Поэтому деление «материалист — идеалист» всегда было условно, просто в советское время обрело идеологическую окраску. Вопрос о взаимодействии, о природе нашего сознания остается актуальной проблемой, как и века назад. Только язык и инструментарий изучения стал богаче. Сегодня мы знаем, что такое нейродинамические коды, биоэлектрическая активность, нейронные сети, но тайна сознания и познания так и остается тайной. Образы, возникающие в этих материальных системах, сами по себе не имеют ничего материального.

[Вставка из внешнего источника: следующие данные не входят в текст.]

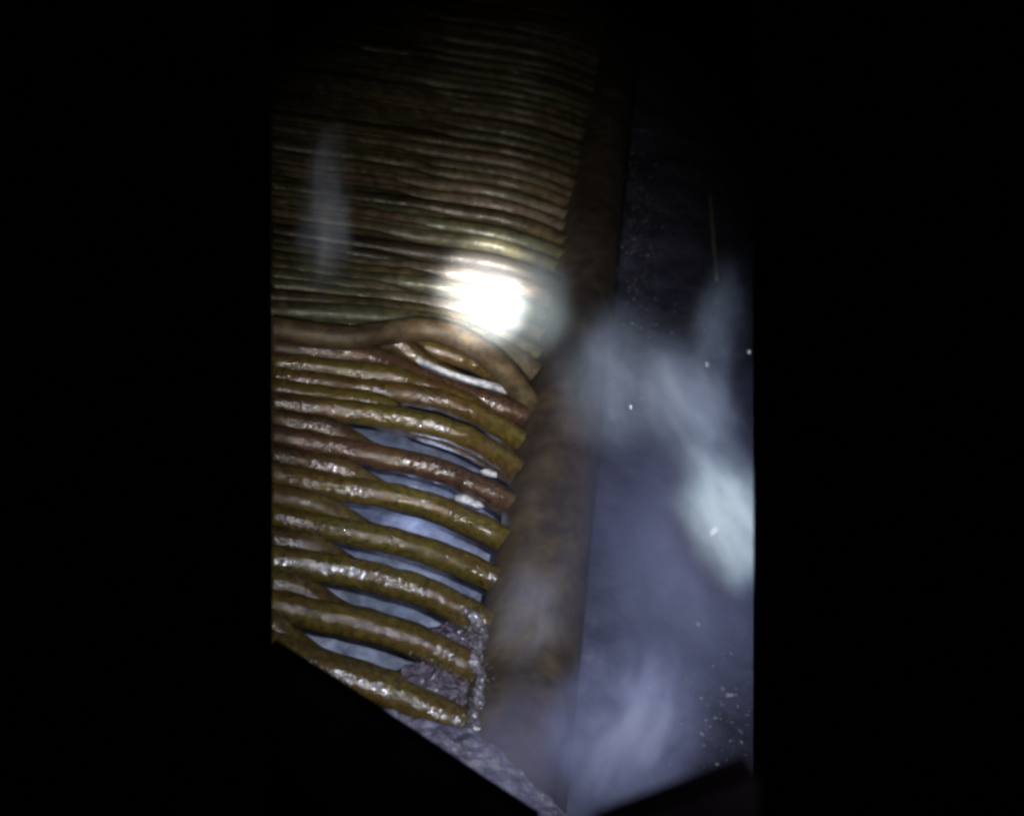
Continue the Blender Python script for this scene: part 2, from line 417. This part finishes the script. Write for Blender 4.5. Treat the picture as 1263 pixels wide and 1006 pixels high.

Есть грубый пример: если двух человек ударить одной и той же дубинкой с одинаковой силой, то образы у них в голове возникнут разные.

культура: Нужно ли сегодняшнему любомудру пытаться прочесть всех великих философов или достаточно хрестоматии, выжимок?
Миронов: Объем книг, которые стоит хотя бы открыть, и возможности человека катастрофически расходятся с каждым столетием и годом. Поэтому для философа и вообще мыслящего человека важно научиться читать. Я говорю не о быстрочтении, а об умении выбрать, что важно для тебя, что открывает путь, что можно оставить краткими заметками по обочинам этого пути.

Для меня этот вопрос актуален в контексте того, что и как преподавать. Ведь педагог перестал быть для студента непререкаемым авторитетом — и как источник, и как интерпретатор новых знаний. Все можно найти в Сети — другой вопрос, какого качества. И вузовский профессор обязан это понимать. Сегодня преподаватель должен суметь увлечь студента талантливым устным рассказом, неожиданной яркой интерпретацией, глубокими образами и аналогиями, а не веселыми картинками компьютерных презентаций и слайд-шоу, сниженных до уровня профанации. Хотя и без картинок сегодня не обойтись, конечно.

Надежда на будущие поколения у меня есть. Первый курс этого года, например, просто поражает. После одной из последних моих лекций студенты сорок минут задавали вопросы. Никакое дистанционное образование этого никогда не заменит.

культура: Мировоззренческий кризис Запада очевиден. Не смещается ли философский центр на Восток, имея в виду и Россию?
Миронов: Недавно группа наших философов ездила в Дхарамсалу к Далай-ламе, обсуждали проблемы сознания, работы мозга и выпустили по итогу ряд любопытных статей в нашем альманахе. Кстати, выяснилось, что Далай-лама пристально интересуется именно русскими философами, а у нашего языка там чуть ли не примат над английским.

Преимущество российской культуры для будущего человечества в том, что она никогда не была узконациональной монокультурой, всегда вбирала в себя и западное, и восточное миросозерцания, выплавляя некий синтез. Эта мультиментальность, вполне возможно, породит в недалеком будущем мировоззренческую систему, приемлемую и интересную большинству народов мира. Это может стать исторической «цивилизационной переигровкой». В свое время восторжествовала западная парадигма, опирающаяся на Аристотеля с трактовкой философии как строгой науки: это привело в итоге к господству технологизма. За бортом остался Платон, почерпнувший многое из своей мудрости на Востоке и, главное, идею Софийности мира. Удивительно, но именно в России эта мысль через Владимира Соловьева начала возвращаться в мир.

Мне довелось в Гейдельберге вручать звание почетного профессора МГУ выдающемуся немецкому философу Хансу-Георгу Гадамеру. Я его спросил о том, кого из русских философов он особенно выделяет. И он ответил: «Льва Толстого и Федора Достоевского». А затем подумал и добавил: «И Николая Гоголя». Это очень показательно. Наши гении литературы воспринимаются на Западе как великие философы. И в этом смысле нам, безусловно, есть что предложить человечеству.